My best friend, M, prefers life in the slow lane. She snoozes her alarm one too many times, is perpetually late to parties and is almost always the last one at the table to finish eating. She leisurely ambles even while taking her dogs on their daily walk, noting new blossoms along the way as her rescue pups sniff out every tyre and tree in the neighbourhood.
She’s one of my dearest friends now, but our friendship too was slow to start. We met in college and, by some stroke of luck, were grouped together to work on assignments for the rest of the year. During brainstorming sessions for projects with tight deadlines, my Bombay bustle kicked in: I jumped in with ideas, trying to figure out how quickly we could get things done. M preferred to ruminate on one thought— something she said “us Bhopalis love to do”—spending precious time dissecting it before she started work.

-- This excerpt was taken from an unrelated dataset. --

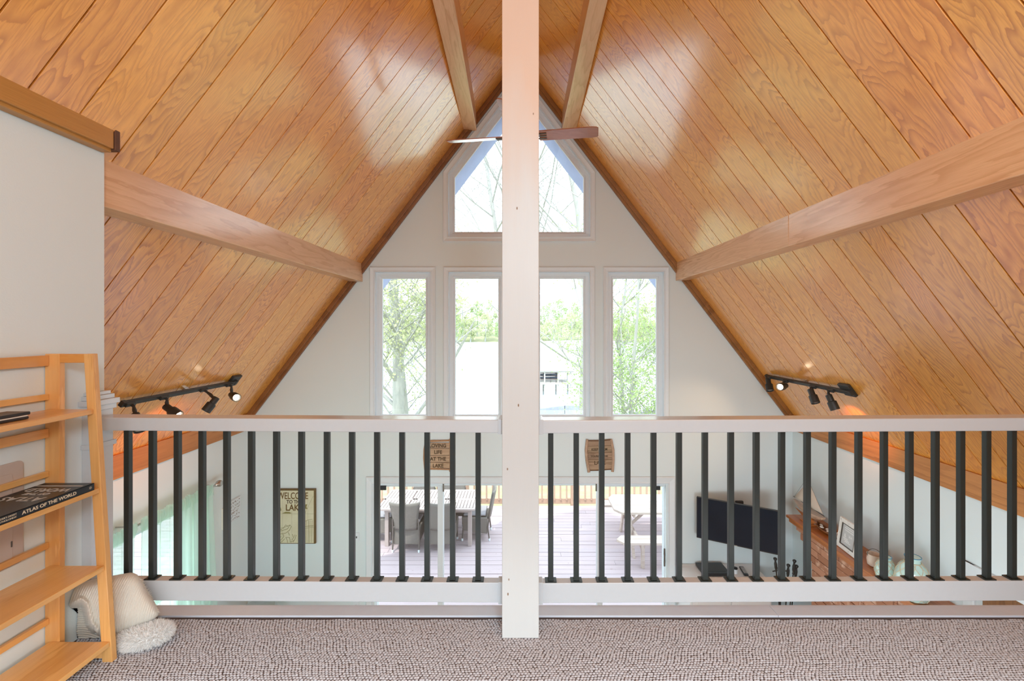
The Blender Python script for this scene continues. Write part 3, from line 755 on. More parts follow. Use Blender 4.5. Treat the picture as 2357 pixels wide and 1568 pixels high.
for k in range(7):
    a = k * 2 * PI / 7; m.add([(ex, 1.676 + .002 * math.cos(a + .5), 3.3105 + .002 * math.sin(a + .5)), (ex, 1.676 + .002 * math.cos(a - .5), 3.3105 + .002 * math.sin(a - .5)), (ex, 1.676 + .0075 * math.cos(a), 3.3105 + .0075 * math.sin(a))], [(0, 1, 2)])
m.build('emblem', gold, root, fix=False)
for s_, yy, sz in (('WORLD', 1.618, .042), ('OF THE', 1.580, .026), ('ATLAS', 1.532, .048)):
    text(s_, sz, silver, root, frame_m((-1.682, yy, zt_ + .0004), (-1, 0, 0), (0, -1, 0)), ext=.0003, offset=.0006)
m = MB(); m.box(-1.772, -1.60, 1.655, 1.662, zt_, zt_ + .0004); m.build('cover_line', silver, root)
root = thing('wallet', (-1.69, 1.44, 3.594), 'small black folded case lying at the edge of the upper bookcase shelf', 'case')
m = MB(); m.box(-1.735, -1.655, 1.32, 1.53, 3.5945, 3.604); m.box(-1.735, -1.655, 1.32, 1.535, 3.608, 3.619); m.box(-1.735, -1.728, 1.32, 1.53, 3.596, 3.617); m.build('cover', M['dark'], root, bevel=.003)
MB().box(-1.73, -1.658, 1.322, 1.528, 3.604, 3.608).build('pages', paper, root)

# electrical panel on the loft wall
def rrect(y0, y1, z0, z1, r, k=5):
    out = []
    for cx_, cz_, a0 in ((y1 - r, z1 - r, 0), (y0 + r, z1 - r, 90), (y0 + r, z0 + r, 180), (y1 - r, z0 + r, 270)):
        for i in range(k + 1): a = R(a0 + 90 * i / k); out.append((cx_ + r * math.cos(a), cz_ + r * math.sin(a)))
    return out
pm = plain('beige_panel_paint', (0.52, 0.44, 0.39), .55, .04, 30)
root = thing('electrical_panel', (WX, 1.47, 3.24), 'beige flush electrical panel cover on the left wall behind the bookcase', 'panel')
MB().prism(rrect(1.26, 1.64, 3.06, 3.425, .016), YZ, WX, WX + .006).build('cover', pm, root, bevel=.001)
dr = MB().prism(rrect(1.30, 1.602, 3.09, 3.388, .008), YZ, WX + .006, WX + .009).build('door', pm, root, bevel=.0008)
MB().box(WX + .009, WX + .0105, 1.596, 1.600, 3.13, 3.15).build('latch', M['bronze'], dr)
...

She was the antithesis to my hurry, always encouraging me to slow down, drink a cup of chai and talk things out. At first, it infuriated me. Things needed to be done, deadlines needed to be met. Slowing down goes against everything that growing up in Mumbai teaches you. We’ve been sold the idea that busyness is good, free time, an opportunity to upskill.
A college education had brought M to Mumbai from Bhopal, the city where she grew up as the youngest of four sisters. She told me tales of her long, lazy summers. She would talk of the easy pace of life, where everyone had time for a conversation on anything: from new recipes to spotting that Madhya Pradesh superstar, the tiger, on the street.